▶ [Instructions for the task]:
Please quote the material exactly, every line of it.

▶ [Source material]:

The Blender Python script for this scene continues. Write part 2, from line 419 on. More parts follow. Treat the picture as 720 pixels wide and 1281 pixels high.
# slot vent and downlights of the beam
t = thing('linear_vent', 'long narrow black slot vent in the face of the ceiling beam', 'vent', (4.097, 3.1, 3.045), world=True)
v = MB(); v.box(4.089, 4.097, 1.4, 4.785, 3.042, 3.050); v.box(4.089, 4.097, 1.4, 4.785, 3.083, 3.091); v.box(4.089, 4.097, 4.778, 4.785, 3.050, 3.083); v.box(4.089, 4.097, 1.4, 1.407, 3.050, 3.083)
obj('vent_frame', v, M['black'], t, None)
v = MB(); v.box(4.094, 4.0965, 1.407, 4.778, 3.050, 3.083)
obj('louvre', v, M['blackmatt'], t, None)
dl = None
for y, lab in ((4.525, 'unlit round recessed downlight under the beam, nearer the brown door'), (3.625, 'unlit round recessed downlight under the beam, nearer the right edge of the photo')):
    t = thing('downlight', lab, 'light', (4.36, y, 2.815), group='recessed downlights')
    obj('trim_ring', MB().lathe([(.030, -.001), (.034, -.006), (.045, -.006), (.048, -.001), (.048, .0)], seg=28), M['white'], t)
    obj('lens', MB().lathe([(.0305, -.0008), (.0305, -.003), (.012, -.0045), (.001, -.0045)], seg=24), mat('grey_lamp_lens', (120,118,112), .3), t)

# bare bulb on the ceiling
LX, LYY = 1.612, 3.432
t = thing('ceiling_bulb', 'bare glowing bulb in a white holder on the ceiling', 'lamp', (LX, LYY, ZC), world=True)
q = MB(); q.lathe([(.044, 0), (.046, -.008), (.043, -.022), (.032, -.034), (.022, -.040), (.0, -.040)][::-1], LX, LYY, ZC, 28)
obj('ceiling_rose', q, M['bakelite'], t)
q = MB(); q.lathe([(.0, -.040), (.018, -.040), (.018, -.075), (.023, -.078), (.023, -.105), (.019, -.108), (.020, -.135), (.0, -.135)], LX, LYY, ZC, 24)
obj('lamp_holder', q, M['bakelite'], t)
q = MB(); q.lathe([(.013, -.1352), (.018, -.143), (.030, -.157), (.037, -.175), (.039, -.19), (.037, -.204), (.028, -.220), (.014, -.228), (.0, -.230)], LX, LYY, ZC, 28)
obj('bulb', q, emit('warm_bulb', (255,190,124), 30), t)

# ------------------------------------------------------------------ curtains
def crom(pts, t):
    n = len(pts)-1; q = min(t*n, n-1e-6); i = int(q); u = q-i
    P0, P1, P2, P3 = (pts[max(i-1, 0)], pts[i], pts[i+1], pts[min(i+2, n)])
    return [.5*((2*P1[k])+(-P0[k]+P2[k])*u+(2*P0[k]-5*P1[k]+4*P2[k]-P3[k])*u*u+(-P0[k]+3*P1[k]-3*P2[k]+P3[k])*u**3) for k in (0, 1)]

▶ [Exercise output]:
The Blender Python script for this scene continues. Write part 2, from line 419 on. More parts follow. Treat the picture as 720 pixels wide and 1281 pixels high.
# slot vent and downlights of the beam
t = thing('linear_vent', 'long narrow black slot vent in the face of the ceiling beam', 'vent', (4.097, 3.1, 3.045), world=True)
v = MB(); v.box(4.089, 4.097, 1.4, 4.785, 3.042, 3.050); v.box(4.089, 4.097, 1.4, 4.785, 3.083, 3.091); v.box(4.089, 4.097, 4.778, 4.785, 3.050, 3.083); v.box(4.089, 4.097, 1.4, 1.407, 3.050, 3.083)
obj('vent_frame', v, M['black'], t, None)
v = MB(); v.box(4.094, 4.0965, 1.407, 4.778, 3.050, 3.083)
obj('louvre', v, M['blackmatt'], t, None)
dl = None
for y, lab in ((4.525, 'unlit round recessed downlight under the beam, nearer the brown door'), (3.625, 'unlit round recessed downlight under the beam, nearer the right edge of the photo')):
    t = thing('downlight', lab, 'light', (4.36, y, 2.815), group='recessed downlights')
    obj('trim_ring', MB().lathe([(.030, -.001), (.034, -.006), (.045, -.006), (.048, -.001), (.048, .0)], seg=28), M['white'], t)
    obj('lens', MB().lathe([(.0305, -.0008), (.0305, -.003), (.012, -.0045), (.001, -.0045)], seg=24), mat('grey_lamp_lens', (120,118,112), .3), t)

# bare bulb on the ceiling
LX, LYY = 1.612, 3.432
t = thing('ceiling_bulb', 'bare glowing bulb in a white holder on the ceiling', 'lamp', (LX, LYY, ZC), world=True)
q = MB(); q.lathe([(.044, 0), (.046, -.008), (.043, -.022), (.032, -.034), (.022, -.040), (.0, -.040)][::-1], LX, LYY, ZC, 28)
obj('ceiling_rose', q, M['bakelite'], t)
q = MB(); q.lathe([(.0, -.040), (.018, -.040), (.018, -.075), (.023, -.078), (.023, -.105), (.019, -.108), (.020, -.135), (.0, -.135)], LX, LYY, ZC, 24)
obj('lamp_holder', q, M['bakelite'], t)
q = MB(); q.lathe([(.013, -.1352), (.018, -.143), (.030, -.157), (.037, -.175), (.039, -.19), (.037, -.204), (.028, -.220), (.014, -.228), (.0, -.230)], LX, LYY, ZC, 28)
obj('bulb', q, emit('warm_bulb', (255,190,124), 30), t)

# ------------------------------------------------------------------ curtains
def crom(pts, t):
    n = len(pts)-1; q = min(t*n, n-1e-6); i = int(q); u = q-i
    P0, P1, P2, P3 = (pts[max(i-1, 0)], pts[i], pts[i+1], pts[min(i+2, n)])
    return [.5*((2*P1[k])+(-P0[k]+P2[k])*u+(2*P0[k]-5*P1[k]+4*P2[k]-P3[k])*u*u+(-P0[k]+3*P1[k]-3*P2[k]+P3[k])*u**3) for k in (0, 1)]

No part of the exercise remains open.